Tenure, the First Amendment, but mostly tenure give an academic the right to be a rude, arrogant, ignorant bore. Neither make it mandatory, nor do they exempt them from public criticism or collegial counseling when their behavior reflects badly on both them and their institution. Especially private institutions who depend on the tuition of students, and the contribution of alumni, to pay their salary.

I believe the standard for being labeled “clueless” is blaming everyone else for the situation you yourself are in.
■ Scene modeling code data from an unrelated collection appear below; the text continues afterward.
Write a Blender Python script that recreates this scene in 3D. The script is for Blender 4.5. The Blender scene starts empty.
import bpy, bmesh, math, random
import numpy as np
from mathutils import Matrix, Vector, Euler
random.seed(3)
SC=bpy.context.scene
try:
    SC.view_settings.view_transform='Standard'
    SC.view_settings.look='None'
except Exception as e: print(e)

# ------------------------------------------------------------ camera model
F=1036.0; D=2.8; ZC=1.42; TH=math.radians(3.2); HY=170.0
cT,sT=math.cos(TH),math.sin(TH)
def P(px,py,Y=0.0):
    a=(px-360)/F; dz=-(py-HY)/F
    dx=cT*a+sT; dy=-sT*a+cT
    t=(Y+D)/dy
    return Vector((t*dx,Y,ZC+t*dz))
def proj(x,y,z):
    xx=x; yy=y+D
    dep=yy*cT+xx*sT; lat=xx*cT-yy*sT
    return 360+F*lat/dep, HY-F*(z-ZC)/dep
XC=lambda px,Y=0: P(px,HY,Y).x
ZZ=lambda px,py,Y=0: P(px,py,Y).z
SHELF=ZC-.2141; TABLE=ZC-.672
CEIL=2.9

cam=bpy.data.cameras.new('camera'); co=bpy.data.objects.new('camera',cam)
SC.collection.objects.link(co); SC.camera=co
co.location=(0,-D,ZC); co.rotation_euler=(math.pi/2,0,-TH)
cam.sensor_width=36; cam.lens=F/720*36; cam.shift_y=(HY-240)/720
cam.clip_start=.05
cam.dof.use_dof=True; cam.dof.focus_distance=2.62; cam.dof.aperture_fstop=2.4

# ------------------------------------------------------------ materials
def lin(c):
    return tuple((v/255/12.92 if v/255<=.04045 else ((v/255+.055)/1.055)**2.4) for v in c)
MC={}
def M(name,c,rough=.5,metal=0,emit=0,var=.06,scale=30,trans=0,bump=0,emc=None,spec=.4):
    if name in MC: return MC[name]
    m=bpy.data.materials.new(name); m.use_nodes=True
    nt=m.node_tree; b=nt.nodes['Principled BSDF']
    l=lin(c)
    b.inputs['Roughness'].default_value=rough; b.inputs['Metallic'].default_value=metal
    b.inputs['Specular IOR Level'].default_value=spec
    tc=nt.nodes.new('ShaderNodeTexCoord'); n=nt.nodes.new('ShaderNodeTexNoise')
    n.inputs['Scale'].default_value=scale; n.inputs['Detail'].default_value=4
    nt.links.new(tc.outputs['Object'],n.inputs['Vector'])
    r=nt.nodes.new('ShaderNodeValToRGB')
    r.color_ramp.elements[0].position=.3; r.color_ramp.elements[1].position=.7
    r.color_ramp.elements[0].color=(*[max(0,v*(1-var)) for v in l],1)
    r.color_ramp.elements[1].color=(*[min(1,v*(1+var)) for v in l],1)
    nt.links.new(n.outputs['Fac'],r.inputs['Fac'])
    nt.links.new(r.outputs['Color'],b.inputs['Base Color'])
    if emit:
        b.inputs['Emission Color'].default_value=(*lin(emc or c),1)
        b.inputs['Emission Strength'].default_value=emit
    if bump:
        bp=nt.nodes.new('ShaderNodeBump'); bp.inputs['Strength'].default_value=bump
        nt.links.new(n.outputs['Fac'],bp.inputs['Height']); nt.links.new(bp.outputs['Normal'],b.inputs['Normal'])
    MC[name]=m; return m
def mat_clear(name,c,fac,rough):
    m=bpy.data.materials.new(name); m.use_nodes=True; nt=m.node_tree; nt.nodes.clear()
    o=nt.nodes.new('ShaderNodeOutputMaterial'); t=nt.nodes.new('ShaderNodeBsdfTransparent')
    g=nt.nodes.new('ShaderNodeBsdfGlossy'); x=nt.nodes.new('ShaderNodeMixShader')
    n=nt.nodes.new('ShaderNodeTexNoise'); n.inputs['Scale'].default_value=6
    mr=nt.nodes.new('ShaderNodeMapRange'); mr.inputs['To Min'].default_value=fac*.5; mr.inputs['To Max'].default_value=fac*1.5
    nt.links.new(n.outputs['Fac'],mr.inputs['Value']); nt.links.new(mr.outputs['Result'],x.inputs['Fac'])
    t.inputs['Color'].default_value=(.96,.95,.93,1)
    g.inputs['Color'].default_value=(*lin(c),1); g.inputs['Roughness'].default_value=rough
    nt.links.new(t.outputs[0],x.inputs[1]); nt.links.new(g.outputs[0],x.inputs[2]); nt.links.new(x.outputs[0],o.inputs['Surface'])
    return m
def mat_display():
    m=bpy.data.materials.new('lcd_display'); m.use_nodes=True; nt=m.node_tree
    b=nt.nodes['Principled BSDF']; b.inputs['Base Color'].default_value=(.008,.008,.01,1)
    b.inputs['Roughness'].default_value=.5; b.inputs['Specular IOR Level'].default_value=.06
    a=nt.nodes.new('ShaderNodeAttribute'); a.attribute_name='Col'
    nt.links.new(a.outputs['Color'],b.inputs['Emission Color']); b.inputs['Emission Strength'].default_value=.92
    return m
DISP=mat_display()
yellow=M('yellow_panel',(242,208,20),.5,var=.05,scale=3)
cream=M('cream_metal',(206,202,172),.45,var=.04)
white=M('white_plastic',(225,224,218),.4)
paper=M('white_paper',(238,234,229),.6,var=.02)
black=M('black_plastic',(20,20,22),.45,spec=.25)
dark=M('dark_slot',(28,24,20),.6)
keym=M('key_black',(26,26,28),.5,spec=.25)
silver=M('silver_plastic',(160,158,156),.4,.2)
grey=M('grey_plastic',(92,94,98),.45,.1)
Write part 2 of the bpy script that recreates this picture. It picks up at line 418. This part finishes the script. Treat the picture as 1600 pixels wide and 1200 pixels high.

Let’s recap:

UM enrollment down 35% since the “peaceful protests.”

(Former) professor Melissa Click had to downsize to a lecturer’s position at Gonzaga out in Washington state after being fired from her full professorship at UM.

(Former) UM president and Chancellor both resigned over their handling of the protests.

I’d say the founding fathers wouldn’t be “proud” of the protesters.

Evidently the drop in enrollment wasn’t enough for “The Show Me” state.

Obviously, somebody’s not a History major.

Walker Evans | July 14, 2017 at 7:56 pm

“The protests were entirely peaceful and nonviolent,”

So when Melissa Click (professor of communications of all things) who was trying to illegally expel student journalists from her area, yelled “Can we get some muscle over here?” … it was entirely peaceful and nonviolent muscle she wanted?